2021 | Photographic Series | Acrylic | Variable dimensions
With the advent of photography in the modern age and its gradual spread into the nuclear family unit, a culture of imbibing these documentary records of one’s familial history with a deeper meaning and a firmer notion of identity began to take hold. It came to be that as if without these printed pieces of paper, one does not have a memory or even have a sense of self at all. This is the unfortunate fate that befell Raed Yassin: many of his family photographs were lost during the civil war in Lebanon. In order to overcome this initial trauma, he began buying and collecting the family photographs of others in bulk, especially those from the Arab world where much displacement and upheaval took place over the last decades. The personal nature and preciousness of those captured moments were making up for the artist’s own loss, as well as helping him reconstruct a mental picture of his domestic upbringing. But with time, these treasured items transformed into some kind of burden, as the number of the persons inhabiting them grew and metastasised.
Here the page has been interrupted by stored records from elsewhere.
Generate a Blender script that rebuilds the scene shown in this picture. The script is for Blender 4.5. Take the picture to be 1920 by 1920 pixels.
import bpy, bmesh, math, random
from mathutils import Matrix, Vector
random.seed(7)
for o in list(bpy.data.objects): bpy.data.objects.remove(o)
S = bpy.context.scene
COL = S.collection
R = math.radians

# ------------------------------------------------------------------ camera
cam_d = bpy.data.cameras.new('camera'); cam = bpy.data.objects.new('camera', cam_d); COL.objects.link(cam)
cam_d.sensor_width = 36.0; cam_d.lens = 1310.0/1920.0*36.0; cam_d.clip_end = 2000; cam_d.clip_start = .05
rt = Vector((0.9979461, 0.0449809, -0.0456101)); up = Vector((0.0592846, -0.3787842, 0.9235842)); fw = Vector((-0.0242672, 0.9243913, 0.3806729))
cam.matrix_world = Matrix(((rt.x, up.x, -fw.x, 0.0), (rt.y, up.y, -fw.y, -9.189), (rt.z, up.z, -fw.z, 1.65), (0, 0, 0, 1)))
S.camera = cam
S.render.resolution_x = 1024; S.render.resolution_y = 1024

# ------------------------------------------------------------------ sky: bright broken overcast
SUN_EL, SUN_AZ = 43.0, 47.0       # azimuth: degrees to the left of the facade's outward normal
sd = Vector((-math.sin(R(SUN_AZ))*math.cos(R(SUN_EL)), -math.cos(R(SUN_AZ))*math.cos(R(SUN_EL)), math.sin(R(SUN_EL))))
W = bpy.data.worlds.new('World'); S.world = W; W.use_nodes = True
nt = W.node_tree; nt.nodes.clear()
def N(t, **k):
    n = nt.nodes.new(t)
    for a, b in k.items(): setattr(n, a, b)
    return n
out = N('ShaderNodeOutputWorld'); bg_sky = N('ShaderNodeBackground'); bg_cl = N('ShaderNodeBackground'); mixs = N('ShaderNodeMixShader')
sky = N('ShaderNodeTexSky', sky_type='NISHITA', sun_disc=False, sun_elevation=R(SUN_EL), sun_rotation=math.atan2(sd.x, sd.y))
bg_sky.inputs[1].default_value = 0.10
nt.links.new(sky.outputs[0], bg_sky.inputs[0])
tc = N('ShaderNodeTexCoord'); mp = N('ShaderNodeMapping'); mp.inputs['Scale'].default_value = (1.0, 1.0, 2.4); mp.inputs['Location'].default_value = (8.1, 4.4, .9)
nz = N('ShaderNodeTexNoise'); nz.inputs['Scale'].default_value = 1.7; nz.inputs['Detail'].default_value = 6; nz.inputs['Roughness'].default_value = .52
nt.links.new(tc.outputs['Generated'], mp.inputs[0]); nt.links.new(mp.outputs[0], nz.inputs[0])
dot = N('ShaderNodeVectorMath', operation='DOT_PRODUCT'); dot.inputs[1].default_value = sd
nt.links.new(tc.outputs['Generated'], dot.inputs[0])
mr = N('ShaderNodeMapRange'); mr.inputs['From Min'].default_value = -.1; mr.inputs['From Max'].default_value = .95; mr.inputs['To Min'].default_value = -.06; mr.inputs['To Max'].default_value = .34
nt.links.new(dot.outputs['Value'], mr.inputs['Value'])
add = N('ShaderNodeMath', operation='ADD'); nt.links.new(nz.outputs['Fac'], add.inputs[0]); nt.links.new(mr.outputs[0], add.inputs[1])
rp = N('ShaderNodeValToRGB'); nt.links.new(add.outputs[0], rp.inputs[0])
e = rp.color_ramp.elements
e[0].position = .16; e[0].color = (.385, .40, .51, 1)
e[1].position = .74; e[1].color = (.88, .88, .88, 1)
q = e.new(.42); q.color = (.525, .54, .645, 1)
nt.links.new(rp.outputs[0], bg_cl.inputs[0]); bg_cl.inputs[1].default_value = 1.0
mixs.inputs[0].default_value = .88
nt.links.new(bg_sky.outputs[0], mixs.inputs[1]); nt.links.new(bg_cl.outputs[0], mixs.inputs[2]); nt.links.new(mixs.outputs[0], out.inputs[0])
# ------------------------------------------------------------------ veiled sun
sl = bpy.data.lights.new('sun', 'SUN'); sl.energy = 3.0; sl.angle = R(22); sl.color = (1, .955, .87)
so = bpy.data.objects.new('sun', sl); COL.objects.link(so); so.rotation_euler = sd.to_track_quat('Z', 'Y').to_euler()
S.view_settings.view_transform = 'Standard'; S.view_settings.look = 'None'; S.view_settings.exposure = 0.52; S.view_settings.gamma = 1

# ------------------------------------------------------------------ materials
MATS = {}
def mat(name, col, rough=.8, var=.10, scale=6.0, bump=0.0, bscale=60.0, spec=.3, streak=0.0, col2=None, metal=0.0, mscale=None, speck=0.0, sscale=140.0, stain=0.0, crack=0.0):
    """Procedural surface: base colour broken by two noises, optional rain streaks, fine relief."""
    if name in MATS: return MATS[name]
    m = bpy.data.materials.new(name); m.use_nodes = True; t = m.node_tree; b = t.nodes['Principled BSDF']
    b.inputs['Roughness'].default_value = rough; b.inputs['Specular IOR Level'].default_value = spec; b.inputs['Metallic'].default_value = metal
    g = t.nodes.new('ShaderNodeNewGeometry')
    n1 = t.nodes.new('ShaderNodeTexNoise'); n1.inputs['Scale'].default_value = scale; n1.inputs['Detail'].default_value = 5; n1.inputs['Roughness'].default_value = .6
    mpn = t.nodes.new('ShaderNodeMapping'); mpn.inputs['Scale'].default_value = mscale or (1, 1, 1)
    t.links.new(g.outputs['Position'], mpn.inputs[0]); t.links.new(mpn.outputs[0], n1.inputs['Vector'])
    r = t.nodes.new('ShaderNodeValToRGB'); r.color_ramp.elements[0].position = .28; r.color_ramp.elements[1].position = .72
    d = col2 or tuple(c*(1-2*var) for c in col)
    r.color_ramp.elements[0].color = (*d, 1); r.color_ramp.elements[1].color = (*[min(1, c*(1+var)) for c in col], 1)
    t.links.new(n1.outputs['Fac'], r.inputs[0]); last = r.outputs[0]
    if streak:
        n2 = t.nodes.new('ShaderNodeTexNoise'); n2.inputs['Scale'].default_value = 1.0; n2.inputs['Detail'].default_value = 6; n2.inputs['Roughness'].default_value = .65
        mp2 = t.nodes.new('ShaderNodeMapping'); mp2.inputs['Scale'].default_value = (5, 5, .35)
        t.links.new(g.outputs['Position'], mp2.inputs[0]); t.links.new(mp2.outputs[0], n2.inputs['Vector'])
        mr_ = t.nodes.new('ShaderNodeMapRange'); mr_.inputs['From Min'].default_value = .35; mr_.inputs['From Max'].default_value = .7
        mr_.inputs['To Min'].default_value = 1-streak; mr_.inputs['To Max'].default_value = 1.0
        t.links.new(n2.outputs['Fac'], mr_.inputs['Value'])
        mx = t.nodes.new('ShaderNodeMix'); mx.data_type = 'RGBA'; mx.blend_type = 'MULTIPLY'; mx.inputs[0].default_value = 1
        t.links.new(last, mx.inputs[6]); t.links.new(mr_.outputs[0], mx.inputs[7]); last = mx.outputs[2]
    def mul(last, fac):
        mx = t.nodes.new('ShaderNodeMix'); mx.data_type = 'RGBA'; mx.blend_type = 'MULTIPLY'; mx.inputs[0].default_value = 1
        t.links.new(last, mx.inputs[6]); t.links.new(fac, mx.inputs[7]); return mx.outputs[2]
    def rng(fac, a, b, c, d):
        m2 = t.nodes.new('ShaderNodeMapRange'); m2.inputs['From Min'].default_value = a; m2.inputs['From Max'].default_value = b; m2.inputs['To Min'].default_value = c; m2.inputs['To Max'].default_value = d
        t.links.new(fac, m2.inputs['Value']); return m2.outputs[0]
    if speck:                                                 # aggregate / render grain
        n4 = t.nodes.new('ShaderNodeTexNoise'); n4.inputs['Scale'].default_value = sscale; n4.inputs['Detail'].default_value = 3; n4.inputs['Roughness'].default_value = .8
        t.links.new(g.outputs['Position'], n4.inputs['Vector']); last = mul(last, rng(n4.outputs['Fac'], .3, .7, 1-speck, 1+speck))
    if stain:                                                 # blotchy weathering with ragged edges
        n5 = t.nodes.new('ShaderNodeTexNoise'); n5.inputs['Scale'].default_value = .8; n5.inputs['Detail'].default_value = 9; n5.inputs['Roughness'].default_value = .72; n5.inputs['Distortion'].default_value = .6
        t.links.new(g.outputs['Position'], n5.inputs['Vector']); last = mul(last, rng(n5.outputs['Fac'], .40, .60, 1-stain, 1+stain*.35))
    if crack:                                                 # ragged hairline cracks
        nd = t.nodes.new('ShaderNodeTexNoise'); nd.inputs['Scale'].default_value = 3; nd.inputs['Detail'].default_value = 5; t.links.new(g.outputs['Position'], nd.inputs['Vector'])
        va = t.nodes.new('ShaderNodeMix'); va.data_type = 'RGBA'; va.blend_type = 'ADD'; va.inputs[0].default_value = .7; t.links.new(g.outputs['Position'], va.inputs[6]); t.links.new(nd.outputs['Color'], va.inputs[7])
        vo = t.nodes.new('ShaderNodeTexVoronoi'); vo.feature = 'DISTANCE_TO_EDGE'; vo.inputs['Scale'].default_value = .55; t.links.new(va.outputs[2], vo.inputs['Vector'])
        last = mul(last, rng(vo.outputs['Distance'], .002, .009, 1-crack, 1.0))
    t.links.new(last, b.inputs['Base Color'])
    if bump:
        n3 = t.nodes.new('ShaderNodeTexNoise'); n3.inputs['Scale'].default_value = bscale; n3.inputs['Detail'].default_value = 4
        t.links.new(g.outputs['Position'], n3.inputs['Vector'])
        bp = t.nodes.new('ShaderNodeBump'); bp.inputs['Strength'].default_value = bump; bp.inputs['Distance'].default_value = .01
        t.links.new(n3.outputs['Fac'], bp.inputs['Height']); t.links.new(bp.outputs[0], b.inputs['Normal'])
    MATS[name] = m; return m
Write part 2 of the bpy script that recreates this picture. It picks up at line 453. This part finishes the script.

After all, at its most basic form, portrait photography is a record of a moment of existence of an individual behind a lens, and it is this presence that grew to be intimidating and sometimes even haunting.
So the artist started to erase the images of those people by spraying their photographs with paint, leaving only a faint trace of their bodily outlines within the frame. The result is an abstracted spectre of characters, all impossible to see with the naked eye, but still affirming to us that they once existed through their invisibility.